Indonesia's Central Bank to Hold Interest Rate at 4.25 Percent: Reuters Poll


NOVEMBER 14, 2017

Jakarta/Bengaluru. Indonesia's central bank is widely expected to keep its key interest rate unchanged on Thursday (16/11) despite sluggish economic growth, as it prioritizes stability before an anticipated hike in US rates.

All 20 analysts polled by Reuters forecast that Bank Indonesia (BI), which surprised with rate cuts in August and September, will leave the seven-day reverse repurchase rate at 4.25 percent for a second month.

While disappointing growth data puts some pressure on the central bank to cut again, economists say the higher priority has to be stability for the rupiah, which recently has weakened.

On Nov. 6, Indonesia reported annual growth in the third quarter of 5.06 percent. That was higher than the 5.01 percent level in the previous two quarters, but below market expectations of 5.13 percent as consumption remained sluggish.

Consumption, which makes up around half of Indonesian economy, grew at a slightly slower pace compared to the previous three-month period.

"Despite this data, we continue to believe that BI's rate-cutting cycle is over," Nomura said after the GDP numbers were released. "While disappointing growth may prompt it to think about further policy rate cuts, rising external risks will be a bigger constraint."

The rate cuts in August and September — a combined 50 basis points — took the total of trims since the beginning of 2016 to two percentage points.

Slack Loan Growth

In making the cuts, BI took advantage of low inflation. But economists say it has not been able to get them to prop up bank lending or consumption.

That, in turn, has made it hard for Indonesia to get its growth rate to well above five percent.

In September, annual loan growth eased to 7.86 percent from 8.26 percent in August.
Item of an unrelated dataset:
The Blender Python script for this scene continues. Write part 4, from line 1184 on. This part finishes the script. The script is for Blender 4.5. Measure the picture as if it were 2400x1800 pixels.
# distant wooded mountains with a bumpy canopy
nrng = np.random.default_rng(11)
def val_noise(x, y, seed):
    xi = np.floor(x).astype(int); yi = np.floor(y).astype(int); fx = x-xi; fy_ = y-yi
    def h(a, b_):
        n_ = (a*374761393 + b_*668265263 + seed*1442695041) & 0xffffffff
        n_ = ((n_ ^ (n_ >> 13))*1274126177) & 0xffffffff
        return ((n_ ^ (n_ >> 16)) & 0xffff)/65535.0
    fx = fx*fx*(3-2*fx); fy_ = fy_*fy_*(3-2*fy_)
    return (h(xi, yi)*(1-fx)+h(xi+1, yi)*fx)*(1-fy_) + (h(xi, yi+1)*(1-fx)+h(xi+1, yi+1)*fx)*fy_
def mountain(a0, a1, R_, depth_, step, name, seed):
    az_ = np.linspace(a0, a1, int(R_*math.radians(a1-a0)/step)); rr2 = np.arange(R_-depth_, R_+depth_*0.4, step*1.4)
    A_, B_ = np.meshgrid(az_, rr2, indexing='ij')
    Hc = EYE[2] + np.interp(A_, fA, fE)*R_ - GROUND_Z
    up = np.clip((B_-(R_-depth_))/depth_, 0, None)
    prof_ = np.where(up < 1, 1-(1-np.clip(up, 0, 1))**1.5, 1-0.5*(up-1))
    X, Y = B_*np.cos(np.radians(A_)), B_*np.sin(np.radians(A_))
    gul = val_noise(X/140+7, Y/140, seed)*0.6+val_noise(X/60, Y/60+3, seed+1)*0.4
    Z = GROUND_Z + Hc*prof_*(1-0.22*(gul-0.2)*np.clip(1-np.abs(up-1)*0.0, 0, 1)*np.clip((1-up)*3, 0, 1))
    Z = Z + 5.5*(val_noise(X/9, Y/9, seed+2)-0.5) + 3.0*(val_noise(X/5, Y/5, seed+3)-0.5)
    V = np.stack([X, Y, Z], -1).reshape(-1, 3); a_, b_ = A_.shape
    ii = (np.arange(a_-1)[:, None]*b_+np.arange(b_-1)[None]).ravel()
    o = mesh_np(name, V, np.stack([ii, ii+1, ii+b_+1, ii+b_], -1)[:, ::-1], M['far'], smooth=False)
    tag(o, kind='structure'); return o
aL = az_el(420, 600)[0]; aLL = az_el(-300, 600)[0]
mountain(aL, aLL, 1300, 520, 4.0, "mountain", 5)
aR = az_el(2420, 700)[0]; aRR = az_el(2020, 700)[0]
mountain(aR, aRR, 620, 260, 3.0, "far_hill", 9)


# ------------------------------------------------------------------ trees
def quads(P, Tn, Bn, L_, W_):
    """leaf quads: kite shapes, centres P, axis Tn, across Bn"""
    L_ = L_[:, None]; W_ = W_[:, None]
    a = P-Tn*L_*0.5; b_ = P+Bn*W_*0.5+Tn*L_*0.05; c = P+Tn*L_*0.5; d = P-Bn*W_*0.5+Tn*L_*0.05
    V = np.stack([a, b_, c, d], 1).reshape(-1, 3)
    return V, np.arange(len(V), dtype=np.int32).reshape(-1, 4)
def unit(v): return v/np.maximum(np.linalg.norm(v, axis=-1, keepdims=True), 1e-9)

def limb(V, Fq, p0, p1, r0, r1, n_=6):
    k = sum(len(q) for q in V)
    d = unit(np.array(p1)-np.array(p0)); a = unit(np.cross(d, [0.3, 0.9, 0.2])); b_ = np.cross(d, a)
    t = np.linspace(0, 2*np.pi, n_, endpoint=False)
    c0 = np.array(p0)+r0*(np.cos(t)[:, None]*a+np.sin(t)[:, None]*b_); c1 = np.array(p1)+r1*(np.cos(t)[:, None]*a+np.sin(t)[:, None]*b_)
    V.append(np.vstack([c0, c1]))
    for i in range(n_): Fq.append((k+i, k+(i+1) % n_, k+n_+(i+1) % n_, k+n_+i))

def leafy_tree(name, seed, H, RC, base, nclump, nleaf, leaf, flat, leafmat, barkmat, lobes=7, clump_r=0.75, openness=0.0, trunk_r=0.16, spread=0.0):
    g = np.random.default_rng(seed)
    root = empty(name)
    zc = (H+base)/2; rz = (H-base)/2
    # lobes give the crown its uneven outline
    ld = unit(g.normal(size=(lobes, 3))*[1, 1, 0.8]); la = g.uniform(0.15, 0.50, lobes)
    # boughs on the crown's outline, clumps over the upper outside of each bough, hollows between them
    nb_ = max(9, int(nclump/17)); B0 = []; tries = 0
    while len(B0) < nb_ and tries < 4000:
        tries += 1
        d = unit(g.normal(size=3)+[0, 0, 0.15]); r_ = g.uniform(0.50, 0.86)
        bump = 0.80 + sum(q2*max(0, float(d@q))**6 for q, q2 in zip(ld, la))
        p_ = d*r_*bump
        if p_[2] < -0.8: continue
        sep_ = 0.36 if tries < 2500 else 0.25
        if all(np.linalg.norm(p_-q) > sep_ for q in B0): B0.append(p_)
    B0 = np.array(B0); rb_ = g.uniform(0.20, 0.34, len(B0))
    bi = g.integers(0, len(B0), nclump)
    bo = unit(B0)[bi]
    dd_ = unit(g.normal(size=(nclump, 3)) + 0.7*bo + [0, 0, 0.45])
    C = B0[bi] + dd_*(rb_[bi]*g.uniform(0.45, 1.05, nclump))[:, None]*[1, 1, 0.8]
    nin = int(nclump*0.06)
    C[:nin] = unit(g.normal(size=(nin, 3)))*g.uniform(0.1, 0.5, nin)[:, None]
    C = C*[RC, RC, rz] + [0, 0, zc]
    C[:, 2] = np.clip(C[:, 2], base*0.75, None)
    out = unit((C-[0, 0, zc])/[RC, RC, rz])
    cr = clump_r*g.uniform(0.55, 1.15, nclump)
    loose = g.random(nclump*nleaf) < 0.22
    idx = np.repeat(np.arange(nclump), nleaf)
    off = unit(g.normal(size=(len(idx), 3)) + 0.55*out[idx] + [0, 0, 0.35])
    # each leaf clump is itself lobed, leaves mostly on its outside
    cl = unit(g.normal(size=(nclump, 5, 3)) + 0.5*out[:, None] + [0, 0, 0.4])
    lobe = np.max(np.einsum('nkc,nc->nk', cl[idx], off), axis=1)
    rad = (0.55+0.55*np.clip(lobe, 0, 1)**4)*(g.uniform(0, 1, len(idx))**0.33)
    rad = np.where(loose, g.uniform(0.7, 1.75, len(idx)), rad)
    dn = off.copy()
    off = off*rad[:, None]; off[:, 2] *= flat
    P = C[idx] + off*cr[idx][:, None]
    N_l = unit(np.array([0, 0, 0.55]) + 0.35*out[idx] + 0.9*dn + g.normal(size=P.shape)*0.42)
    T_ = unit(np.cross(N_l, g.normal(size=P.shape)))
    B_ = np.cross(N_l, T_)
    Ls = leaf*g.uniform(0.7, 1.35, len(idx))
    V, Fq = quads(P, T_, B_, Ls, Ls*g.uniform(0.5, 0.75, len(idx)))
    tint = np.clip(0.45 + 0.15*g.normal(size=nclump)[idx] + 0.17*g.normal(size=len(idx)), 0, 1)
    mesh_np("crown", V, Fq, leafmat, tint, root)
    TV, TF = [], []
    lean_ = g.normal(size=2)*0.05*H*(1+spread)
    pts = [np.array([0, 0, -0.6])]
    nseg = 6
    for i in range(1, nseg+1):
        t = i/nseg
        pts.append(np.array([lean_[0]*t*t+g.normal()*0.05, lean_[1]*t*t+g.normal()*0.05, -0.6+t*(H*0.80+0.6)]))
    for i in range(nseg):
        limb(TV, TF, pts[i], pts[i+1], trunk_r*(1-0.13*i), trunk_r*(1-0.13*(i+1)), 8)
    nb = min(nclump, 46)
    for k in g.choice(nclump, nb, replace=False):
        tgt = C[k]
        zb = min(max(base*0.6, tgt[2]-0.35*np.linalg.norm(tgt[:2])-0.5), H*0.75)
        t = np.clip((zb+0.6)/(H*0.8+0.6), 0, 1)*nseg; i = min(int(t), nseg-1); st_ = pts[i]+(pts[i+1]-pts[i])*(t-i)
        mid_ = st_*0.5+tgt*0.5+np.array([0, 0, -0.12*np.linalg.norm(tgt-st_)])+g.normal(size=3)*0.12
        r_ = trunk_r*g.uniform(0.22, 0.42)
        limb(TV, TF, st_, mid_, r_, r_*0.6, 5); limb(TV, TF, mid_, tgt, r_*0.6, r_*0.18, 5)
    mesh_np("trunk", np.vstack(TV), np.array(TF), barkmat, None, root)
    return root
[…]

The bank regulator's target for this year is 10 percent.

The rupiah, which had moved little for much of this year, has weakened nearly three percent since hitting a 2017 peak of 13,135 against the dollar on Sept. 11.

One factor behind the weakening is the expectation that the Federal Reserve in December will hike US interest rates for the third time this year.

BI's last policy meeting of the year will end on Dec. 14, just hours after the Fed announces the decisions of its final meeting of 2017.

After its October meeting, the Indonesian central bank said it would maintain a "neutral" stance.